I just beer bonged a sparks. You better get your ass over here because no one is on my level yet
I'm wearing this super skanky ass dress that's wayyy to slutty for church but I think Jesus will appreciate it because i look so bangin for his bday.
this morning i woke up under the kitchen table. i went to my room and there was an inflatable whale in my bed with a banana duct taped to where its penis should be. there were trails of cheez-its around my apartment and i found $67 in the crotch of my underwear. im guessing i had a very happy birthday.
Just saved her as "new hostess that randy banged" ...I forgot her name
She fucked me because she said I looked like Neil Patrick Harris
As it turns out, strippers don't accept checks.

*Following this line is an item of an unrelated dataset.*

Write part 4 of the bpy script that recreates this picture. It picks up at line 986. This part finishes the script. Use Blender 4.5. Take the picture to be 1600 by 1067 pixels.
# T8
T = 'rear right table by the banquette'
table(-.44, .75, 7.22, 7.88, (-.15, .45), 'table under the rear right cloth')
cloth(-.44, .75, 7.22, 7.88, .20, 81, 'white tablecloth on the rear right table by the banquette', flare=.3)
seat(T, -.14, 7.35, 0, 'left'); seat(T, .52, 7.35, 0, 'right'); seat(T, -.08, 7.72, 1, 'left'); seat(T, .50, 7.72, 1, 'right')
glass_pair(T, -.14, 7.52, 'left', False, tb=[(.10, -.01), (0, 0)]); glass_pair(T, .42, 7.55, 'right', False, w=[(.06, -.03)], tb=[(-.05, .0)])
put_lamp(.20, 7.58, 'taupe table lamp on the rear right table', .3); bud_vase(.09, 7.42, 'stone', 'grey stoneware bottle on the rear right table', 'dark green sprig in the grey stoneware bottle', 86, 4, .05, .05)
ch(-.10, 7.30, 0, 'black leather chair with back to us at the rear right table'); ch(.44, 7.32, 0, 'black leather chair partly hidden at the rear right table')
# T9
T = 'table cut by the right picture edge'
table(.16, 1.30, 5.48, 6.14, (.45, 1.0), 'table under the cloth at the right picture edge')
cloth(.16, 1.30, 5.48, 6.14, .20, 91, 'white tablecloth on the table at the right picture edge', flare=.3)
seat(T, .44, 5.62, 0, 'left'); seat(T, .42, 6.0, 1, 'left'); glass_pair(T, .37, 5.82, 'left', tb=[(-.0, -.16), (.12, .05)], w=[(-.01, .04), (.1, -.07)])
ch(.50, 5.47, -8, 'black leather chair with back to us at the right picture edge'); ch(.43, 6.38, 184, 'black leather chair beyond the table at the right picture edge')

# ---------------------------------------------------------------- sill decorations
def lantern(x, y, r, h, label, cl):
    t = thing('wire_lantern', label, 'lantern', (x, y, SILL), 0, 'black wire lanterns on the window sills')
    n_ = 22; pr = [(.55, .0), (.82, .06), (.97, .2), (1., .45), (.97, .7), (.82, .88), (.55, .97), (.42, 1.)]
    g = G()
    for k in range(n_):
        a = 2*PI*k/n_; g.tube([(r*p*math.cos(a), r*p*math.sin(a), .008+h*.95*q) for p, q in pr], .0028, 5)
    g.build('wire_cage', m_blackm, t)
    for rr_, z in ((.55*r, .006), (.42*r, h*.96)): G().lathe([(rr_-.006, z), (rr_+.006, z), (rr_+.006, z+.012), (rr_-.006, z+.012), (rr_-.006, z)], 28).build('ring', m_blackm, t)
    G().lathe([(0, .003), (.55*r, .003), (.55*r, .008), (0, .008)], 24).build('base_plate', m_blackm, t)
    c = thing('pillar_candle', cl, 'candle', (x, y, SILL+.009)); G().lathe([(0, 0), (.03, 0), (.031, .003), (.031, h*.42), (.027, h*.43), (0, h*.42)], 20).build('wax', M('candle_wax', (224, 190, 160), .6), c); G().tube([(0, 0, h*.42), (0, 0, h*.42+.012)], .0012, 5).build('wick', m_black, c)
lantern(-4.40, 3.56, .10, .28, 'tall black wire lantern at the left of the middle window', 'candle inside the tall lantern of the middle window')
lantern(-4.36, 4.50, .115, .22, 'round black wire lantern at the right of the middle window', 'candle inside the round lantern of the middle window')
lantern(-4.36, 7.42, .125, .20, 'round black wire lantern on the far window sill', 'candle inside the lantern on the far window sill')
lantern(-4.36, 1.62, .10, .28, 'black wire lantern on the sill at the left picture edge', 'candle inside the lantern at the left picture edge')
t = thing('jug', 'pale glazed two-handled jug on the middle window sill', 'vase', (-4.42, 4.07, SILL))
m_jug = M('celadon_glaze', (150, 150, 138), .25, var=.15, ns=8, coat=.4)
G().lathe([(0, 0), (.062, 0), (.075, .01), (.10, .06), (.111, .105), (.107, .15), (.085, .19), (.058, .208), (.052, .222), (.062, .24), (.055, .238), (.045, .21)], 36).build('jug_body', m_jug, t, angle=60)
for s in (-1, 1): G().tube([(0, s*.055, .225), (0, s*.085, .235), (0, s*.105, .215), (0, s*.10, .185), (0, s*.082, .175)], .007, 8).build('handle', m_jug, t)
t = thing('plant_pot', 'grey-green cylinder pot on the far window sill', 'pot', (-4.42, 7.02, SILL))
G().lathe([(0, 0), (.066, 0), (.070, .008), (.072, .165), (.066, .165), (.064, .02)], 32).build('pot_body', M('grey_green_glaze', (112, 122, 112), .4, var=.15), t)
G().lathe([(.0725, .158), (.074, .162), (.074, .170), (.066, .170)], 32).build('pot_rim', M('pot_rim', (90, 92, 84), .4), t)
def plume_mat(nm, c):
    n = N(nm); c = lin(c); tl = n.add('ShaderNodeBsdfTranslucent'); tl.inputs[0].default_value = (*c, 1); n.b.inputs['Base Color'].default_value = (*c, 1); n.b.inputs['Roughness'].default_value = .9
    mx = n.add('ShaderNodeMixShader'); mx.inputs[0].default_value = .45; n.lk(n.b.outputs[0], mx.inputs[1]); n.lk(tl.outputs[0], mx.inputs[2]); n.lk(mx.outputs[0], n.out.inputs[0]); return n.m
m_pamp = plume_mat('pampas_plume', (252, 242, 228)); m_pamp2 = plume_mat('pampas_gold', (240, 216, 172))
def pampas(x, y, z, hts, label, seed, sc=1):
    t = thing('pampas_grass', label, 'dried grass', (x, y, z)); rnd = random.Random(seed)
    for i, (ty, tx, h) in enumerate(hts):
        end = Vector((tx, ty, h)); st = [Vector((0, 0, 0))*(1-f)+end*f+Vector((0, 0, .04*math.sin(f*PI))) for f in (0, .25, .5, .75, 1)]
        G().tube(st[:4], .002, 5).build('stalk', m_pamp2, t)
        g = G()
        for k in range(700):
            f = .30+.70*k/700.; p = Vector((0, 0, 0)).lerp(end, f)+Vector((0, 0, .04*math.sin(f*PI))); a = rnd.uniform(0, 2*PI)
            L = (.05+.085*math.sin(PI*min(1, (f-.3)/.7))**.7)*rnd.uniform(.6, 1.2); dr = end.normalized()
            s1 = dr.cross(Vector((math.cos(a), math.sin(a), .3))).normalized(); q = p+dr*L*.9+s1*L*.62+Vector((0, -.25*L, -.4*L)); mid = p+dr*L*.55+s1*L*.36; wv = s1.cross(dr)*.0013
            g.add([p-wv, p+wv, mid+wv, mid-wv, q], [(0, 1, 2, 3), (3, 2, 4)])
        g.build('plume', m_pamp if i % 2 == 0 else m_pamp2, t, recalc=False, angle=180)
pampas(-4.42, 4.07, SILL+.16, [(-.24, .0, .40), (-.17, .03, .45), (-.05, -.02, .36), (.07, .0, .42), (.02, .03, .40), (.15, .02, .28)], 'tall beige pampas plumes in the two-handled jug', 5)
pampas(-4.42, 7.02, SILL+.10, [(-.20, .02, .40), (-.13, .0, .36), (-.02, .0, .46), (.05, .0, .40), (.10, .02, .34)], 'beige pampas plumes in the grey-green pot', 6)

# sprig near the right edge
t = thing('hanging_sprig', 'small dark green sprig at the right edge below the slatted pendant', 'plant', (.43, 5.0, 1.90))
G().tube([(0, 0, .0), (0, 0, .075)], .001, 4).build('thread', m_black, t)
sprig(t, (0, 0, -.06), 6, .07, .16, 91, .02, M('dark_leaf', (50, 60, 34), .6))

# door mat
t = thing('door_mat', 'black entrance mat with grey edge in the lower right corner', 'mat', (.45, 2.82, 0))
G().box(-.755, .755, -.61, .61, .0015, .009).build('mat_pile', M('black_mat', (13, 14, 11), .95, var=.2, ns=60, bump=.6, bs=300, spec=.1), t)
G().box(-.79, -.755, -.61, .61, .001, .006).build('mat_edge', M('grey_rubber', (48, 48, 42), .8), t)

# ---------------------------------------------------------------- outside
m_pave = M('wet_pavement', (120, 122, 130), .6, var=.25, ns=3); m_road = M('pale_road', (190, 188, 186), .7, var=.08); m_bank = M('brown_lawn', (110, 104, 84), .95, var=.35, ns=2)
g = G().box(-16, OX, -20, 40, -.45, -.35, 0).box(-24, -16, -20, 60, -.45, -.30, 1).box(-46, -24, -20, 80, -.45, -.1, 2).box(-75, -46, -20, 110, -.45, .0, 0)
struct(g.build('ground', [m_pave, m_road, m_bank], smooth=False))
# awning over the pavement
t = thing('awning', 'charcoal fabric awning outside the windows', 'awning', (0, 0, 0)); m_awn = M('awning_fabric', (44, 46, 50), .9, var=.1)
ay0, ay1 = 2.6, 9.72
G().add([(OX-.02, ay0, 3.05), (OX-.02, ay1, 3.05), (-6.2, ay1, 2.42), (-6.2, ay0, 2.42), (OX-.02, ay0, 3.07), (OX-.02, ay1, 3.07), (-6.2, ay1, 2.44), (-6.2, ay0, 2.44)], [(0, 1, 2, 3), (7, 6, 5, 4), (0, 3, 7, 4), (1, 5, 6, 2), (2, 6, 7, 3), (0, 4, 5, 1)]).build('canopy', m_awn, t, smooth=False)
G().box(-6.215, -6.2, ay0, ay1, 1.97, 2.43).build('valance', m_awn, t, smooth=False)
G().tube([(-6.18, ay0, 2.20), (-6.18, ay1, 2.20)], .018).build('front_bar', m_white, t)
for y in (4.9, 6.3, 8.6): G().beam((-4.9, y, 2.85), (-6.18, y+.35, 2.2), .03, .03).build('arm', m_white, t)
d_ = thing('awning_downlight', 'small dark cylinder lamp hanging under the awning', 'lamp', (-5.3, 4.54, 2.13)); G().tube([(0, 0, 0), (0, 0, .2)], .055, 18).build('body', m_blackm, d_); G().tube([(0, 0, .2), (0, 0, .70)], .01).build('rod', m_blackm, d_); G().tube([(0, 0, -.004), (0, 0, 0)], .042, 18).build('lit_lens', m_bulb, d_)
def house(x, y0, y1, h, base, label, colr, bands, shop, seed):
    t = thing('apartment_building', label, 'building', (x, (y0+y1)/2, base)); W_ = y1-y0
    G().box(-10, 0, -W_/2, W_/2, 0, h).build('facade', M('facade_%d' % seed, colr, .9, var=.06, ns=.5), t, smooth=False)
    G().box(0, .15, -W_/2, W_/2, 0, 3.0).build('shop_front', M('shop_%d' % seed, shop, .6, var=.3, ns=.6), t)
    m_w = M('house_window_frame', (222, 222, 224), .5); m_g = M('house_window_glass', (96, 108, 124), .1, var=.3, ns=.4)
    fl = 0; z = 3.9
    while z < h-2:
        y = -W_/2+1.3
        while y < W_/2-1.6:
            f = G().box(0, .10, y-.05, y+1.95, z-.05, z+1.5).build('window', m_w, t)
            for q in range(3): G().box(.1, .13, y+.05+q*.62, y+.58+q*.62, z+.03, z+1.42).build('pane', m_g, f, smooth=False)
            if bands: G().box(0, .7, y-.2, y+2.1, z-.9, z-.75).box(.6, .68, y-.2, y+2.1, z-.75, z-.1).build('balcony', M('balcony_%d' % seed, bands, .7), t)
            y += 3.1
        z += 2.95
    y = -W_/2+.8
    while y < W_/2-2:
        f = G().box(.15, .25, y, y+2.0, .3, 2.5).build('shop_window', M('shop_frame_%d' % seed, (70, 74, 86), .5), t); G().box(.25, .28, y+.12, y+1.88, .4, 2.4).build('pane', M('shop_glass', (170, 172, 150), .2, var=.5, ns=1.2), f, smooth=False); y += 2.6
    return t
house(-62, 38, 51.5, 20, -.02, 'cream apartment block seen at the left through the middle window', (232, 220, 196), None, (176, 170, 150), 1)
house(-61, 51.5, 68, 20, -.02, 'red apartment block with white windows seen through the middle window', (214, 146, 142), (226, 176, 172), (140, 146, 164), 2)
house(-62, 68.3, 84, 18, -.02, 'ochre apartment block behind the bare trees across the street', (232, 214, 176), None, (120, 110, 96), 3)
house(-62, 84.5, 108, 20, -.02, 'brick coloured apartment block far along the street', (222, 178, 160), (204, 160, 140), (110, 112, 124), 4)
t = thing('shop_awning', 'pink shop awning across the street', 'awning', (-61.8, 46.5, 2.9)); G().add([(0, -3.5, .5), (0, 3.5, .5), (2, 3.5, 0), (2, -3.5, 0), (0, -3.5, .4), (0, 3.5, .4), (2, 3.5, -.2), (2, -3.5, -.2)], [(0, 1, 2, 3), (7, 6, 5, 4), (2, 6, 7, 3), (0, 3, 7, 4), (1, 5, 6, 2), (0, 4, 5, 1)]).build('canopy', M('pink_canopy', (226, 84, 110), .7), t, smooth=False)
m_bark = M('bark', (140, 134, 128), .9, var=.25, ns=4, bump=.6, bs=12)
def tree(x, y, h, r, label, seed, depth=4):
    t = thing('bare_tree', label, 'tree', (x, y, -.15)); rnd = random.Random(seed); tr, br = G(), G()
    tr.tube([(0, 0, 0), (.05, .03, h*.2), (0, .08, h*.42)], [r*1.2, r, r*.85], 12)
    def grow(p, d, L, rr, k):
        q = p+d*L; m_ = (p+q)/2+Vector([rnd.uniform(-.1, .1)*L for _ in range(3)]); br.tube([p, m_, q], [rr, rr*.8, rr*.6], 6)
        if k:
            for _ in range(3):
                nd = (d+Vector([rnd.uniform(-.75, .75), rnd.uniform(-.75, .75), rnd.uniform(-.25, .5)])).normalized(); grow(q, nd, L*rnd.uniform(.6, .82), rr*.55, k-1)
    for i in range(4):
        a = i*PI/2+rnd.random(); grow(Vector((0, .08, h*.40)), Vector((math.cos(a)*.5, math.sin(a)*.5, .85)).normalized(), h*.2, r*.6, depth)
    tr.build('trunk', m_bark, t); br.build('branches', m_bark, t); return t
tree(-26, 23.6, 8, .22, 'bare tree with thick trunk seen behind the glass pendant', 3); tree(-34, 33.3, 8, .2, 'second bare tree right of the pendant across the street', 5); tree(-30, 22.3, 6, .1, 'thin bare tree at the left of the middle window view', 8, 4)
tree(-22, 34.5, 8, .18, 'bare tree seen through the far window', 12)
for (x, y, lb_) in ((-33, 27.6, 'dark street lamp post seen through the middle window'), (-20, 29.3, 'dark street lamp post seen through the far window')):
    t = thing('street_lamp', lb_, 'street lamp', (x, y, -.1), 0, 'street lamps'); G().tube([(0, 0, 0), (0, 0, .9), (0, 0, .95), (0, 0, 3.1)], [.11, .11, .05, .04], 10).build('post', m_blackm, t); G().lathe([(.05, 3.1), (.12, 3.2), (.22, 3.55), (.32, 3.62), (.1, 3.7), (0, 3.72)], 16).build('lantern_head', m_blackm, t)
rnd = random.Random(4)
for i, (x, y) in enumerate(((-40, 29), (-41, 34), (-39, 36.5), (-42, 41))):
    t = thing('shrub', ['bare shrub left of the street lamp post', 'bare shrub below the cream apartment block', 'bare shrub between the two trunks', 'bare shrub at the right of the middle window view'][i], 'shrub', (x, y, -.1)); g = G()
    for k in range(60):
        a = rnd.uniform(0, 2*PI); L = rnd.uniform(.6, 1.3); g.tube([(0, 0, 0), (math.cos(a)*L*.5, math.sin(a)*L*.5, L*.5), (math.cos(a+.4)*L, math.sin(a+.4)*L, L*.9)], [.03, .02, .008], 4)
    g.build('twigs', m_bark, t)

i just realized i dont have a sober facebook picture since 2007
I am in macy's and just straight up heard an old lady taking a crap in her depends.
Did he seem like the type of guy that would maybe take weed as payment?
Apparently "dick me" was not the response he was looking for.
I have vodka and a slip n slide so of you could come over that would be great
40s are totally the cure
How do you make a Facebook status saying how much you fucking hate yourself without being aggressive enough for people to worry about your safety
Cuz that's where I'm at
I just drunkenly accidentally had sex with my boss
Did you at least ask for a raise?
No but I am now the owner of one of either his or his roomate's teeshirts... Maybe I can use it to negotiate?
We had an argument over whether or not she had super strength. She settled it by dragging me to the bed room and throwing me on the bed. Then forcefully fucking me. She won the argument.